Before this court, Mr Cottle seeks to advance grounds of appeal under two main headings. His fundamental concern is with the fact that the reviewer did not invite oral or written representations pursuant to regulation 8(2). The condition for activation of regulation 8(2) is “if the reviewer considers that there is a deficiency or irregularity in the original decision”. There was a sterile debate in the skeleton arguments as to whether that is to be assessed objectively or subjectively.
In my judgment it is abundantly clear that the matter is one for the reviewer in the first place but that his decision is susceptible to challenge on a point of law in the county court, on grounds which conventionally would permit a judicial review; see Hall v Wandsworth London Borough Council [2004] EWCA Civ 1740, paragraph 29 per Carnwath LJ. The submission now made by Mr Cottle is that, in the present case, the reviewer ought as a matter of law to have considered that the original decision letter of 30 March was “deficient” because it failed to explain why, when the landlord had said that he wanted Miss Rowley and Mr Taylor out by the end of February, the homelessness was found to be intentional.
I cannot accept this submission. It is common ground that the word “deficiency” in regulation 8(2) is to be construed broadly. As Carnwath LJ said in Hall paragraph 29, it simply means “something lacking”. He then added:
“29 … On the other hand, the ‘something lacking’ must be of sufficient importance to the fairness of the procedure to justify an extra procedural safeguard.”
The Code of Guidance gives a non-exhaustive list of examples of relevant deficiencies and irregularities. The question for us becomes: was it wrong in law for the reviewer not to conclude that there was something lacking in the original decision which was of sufficient importance for the fairness of the proceedings to activate regulation 8(2)? In my judgment, the answer must be in the negative. Mr Cottle’s argument is that, from the outset, the applicants had asserted that the reason why they were homeless was that the landlord had wanted the property back by the end of February because he wanted to sell it. The original decision letter of 30 March and the review document of 27 April did not address that assertion. Although it was at variance with the version of events put forward by the housing officer in the letter of 21 March, and Miss Rowley and Mr Taylor had indicated their assent to that version by confirming their acceptance on 23 March, the housing officer should have addressed the inconsistency and explained why she had decided to proceed on the basis of the facts as set out in the letter of 21 March.

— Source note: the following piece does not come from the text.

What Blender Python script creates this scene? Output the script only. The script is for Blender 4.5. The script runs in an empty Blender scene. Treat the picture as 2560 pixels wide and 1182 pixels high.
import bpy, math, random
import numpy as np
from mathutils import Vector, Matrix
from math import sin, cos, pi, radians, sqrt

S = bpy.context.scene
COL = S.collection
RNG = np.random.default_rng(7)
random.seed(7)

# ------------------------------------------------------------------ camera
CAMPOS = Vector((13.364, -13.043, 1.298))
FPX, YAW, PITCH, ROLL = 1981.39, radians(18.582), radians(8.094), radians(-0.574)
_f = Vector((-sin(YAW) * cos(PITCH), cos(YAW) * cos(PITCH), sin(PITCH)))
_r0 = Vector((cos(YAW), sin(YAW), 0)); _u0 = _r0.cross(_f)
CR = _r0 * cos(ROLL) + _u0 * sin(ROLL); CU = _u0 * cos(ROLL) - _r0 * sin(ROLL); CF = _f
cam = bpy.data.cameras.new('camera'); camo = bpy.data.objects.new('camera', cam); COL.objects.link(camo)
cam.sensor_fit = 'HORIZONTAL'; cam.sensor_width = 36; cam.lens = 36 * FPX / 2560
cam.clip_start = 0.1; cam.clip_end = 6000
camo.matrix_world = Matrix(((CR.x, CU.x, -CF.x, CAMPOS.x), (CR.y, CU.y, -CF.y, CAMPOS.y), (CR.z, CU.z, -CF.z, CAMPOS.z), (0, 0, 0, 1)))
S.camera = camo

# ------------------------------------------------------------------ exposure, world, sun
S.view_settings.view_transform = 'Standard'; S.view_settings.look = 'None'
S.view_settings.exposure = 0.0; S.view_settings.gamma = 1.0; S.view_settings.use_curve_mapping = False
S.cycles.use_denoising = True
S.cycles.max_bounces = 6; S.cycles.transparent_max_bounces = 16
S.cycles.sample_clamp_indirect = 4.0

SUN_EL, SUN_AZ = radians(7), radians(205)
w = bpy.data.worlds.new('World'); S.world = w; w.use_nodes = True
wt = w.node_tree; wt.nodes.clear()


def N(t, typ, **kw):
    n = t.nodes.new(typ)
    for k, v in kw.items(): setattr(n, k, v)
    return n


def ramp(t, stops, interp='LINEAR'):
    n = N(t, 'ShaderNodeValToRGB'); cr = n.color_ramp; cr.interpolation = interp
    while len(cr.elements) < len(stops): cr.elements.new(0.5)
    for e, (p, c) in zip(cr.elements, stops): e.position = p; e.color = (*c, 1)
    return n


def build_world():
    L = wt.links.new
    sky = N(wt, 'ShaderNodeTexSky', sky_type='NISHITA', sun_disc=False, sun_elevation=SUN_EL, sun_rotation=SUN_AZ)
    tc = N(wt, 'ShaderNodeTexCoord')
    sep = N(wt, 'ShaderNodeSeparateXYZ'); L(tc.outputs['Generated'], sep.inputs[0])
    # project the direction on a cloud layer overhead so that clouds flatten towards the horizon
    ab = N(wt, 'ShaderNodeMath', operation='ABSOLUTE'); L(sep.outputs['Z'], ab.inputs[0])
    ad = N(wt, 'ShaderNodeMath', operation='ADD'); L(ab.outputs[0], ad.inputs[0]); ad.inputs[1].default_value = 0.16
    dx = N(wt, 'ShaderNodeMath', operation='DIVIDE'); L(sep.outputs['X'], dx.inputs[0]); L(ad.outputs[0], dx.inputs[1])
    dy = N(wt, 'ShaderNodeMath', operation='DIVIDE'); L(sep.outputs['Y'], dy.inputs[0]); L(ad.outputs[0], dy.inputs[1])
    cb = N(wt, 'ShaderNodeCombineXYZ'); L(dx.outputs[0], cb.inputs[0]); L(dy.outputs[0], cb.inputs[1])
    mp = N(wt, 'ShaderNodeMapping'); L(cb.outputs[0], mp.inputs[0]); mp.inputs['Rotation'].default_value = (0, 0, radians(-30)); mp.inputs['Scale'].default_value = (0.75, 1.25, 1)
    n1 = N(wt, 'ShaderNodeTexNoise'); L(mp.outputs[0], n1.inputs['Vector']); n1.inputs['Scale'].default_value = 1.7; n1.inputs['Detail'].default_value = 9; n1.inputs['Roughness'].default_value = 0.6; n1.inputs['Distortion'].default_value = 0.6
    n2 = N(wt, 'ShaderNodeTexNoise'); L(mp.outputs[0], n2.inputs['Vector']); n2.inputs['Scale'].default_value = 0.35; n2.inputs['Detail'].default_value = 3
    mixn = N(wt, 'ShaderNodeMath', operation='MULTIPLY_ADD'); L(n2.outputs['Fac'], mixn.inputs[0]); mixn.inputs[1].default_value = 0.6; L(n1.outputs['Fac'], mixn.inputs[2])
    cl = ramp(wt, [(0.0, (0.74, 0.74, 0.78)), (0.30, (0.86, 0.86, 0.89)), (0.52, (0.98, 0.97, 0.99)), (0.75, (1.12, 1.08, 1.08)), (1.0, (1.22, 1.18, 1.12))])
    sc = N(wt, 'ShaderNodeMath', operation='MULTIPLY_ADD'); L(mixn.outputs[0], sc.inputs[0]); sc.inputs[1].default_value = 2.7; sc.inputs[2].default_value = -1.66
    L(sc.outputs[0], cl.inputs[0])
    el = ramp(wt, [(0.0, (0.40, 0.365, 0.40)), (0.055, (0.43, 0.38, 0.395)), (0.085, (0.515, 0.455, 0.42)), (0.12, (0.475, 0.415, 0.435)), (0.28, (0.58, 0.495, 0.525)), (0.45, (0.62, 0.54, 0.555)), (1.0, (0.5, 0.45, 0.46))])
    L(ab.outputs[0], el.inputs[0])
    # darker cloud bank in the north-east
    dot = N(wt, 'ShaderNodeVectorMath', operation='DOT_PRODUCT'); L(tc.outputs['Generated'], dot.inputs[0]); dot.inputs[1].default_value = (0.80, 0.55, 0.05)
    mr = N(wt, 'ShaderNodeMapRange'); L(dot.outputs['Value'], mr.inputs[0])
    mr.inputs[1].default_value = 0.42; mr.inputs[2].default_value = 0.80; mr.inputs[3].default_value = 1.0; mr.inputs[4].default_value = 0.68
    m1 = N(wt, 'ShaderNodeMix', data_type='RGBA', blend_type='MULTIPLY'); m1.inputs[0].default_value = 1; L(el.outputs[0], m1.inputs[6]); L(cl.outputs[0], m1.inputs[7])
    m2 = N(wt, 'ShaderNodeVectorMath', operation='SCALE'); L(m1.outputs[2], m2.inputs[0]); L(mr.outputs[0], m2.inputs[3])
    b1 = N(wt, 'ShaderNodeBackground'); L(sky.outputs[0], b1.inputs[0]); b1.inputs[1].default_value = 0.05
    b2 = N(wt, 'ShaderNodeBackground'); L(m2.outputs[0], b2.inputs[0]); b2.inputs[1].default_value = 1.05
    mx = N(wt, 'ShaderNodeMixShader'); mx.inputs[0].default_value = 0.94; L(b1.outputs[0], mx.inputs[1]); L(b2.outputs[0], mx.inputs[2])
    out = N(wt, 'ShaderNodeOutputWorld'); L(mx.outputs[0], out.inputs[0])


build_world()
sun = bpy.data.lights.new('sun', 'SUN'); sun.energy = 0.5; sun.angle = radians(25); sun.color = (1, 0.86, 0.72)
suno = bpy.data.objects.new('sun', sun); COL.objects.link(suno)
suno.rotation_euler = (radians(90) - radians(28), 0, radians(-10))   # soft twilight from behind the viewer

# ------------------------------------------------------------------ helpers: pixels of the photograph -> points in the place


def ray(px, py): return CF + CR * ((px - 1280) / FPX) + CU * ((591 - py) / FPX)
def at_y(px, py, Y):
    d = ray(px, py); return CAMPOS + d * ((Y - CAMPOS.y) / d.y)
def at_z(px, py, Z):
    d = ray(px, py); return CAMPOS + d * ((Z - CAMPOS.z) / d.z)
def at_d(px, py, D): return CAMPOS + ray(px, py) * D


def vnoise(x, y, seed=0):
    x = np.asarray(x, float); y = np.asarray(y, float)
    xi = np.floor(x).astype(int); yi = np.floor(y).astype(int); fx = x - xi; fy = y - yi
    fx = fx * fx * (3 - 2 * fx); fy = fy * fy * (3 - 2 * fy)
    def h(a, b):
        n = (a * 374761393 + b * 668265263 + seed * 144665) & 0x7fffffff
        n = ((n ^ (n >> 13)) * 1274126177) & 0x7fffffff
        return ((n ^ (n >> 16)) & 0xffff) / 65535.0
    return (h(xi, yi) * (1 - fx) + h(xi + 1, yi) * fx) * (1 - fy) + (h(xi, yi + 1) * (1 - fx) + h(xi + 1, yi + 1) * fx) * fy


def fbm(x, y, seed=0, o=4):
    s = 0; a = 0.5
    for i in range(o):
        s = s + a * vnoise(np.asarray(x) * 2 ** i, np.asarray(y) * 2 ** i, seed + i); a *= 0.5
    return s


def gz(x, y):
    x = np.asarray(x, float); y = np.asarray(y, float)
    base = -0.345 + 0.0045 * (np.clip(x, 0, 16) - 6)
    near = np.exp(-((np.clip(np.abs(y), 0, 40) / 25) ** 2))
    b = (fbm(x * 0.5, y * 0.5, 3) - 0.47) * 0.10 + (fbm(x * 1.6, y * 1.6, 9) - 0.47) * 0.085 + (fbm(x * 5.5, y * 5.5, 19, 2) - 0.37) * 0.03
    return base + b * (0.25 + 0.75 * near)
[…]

The flaw in this submission is that it seeks to deny to the housing officer the right to take the acceptance of the facts set out in the letter of 21 March and its endorsement at face value. It seems to me that any implication from the account in the application form, that Miss Rowley and Mr Taylor had had no alternative but to vacate the accommodation at the behest of the landlord -- and such an implication could never have been a clear one -- was superseded when they gave their assent to the account proffered by the housing officer following the receipt of information from the landlord. I do not consider that it is now possible to invoke the vulnerability of the applicants, as a pregnant young woman and a reforming drug addict, so as to maintain that the housing officer was obliged to treat the signed acceptance of the asserted facts as something less than that. There is no question here of any manipulation or oppression on the part of the local housing authority. Thus, in my judgment, by the time the housing officer made her decision, there was no factual dispute to resolve or explain.

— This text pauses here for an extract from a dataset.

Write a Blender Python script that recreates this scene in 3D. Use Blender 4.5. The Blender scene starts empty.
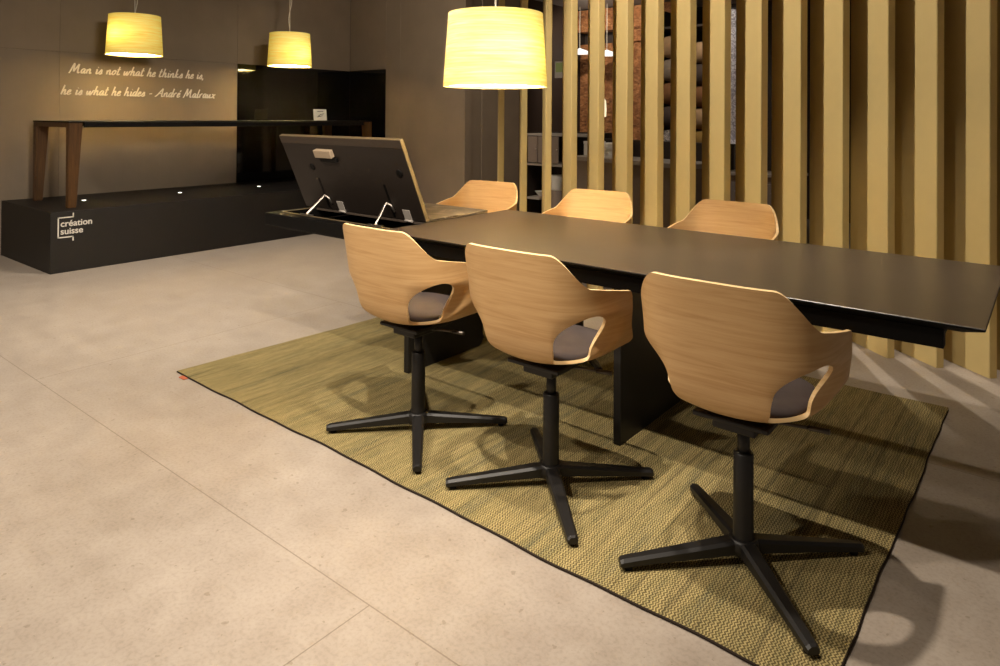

The decision letter of 30 March was not afflicted by any deficiency of reasoning. It explained that Miss Rowley and Mr Taylor had given up the tenancy without securing reasonable accommodation before moving to Rugby. It pointed out that by endorsing the letter of 21 March they were indicating their agreement with the account attributed to the landlord, namely that he had not given notice to quit but “they had said they were leaving”. Eventually, in the county court, Miss Rowley was to put the case in a different way and assert that “she had no alternative” but to leave the accommodation in Kent. But neither the housing officer who made the original decision nor the reviewer had to consider the matter on that basis, notwithstanding the repeated opportunities to advance it subsequent to 21 March. On the material that was before him, it simply cannot be said that the reviewer erred by not considering that there was a deficiency in the original decision and accordingly, the additional procedural safeguard provided by regulation 8(2) never came into play.

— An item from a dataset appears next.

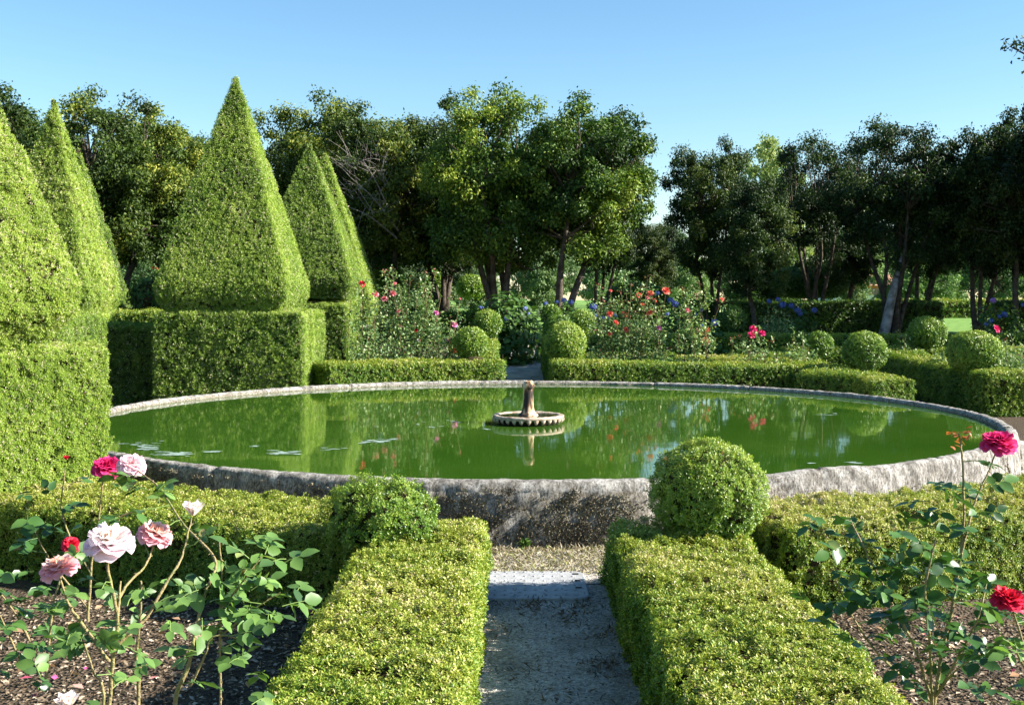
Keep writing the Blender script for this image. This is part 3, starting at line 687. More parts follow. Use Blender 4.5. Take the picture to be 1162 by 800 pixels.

As for the second ground of appeal, which is to the effect that Miss Rowley ought not to have had her endorsement of the facts set out in the letter of 21 March held against her, I find nothing in this. The housing officer had fairly placed before Miss Rowley and Mr Taylor a version of the facts for them to agree, to dispute or to supplement. They unequivocally agreed it. In those circumstances it was not unfair for the housing officer or, later, the reviewer to proceed on the basis that it was accurate. It is significant that, at two stages, upon receipt of the letters of 21 March and 13 April, Miss Rowley and Mr Taylor declined opportunities to make further representations in writing.
It follows from what I have said that in my view the judge in the county court was correct to hold that neither the housing officer nor the reviewer had fallen into legal error, albeit that his judgment on the regulation 8(2) point was somewhat terse. It is appropriate to record that Mr Cottle accepts that if regulation 8(2) does not arise, he cannot complain about the refusal of a meeting or oral hearing.
For the reasons I have given I would dismiss this appeal.
Lord Justice Wall:
I agree.
Lord Justice Pill:
I also agree.
Order: 1. Appeal dismissed.
The Appellant do pay the Respondent’s costs of the appeal subject to a determination of the Appellant liability to pay those costs pursuant to Section 11 of the Access to Justice Act 1999, such assessed to be adjourned generally with adjourned with permission to restore.
There shall be a detailed assessment of the Appellant’s costs pursuant to paragraph 4 of the Community Legal Services (Funding) Order 2000.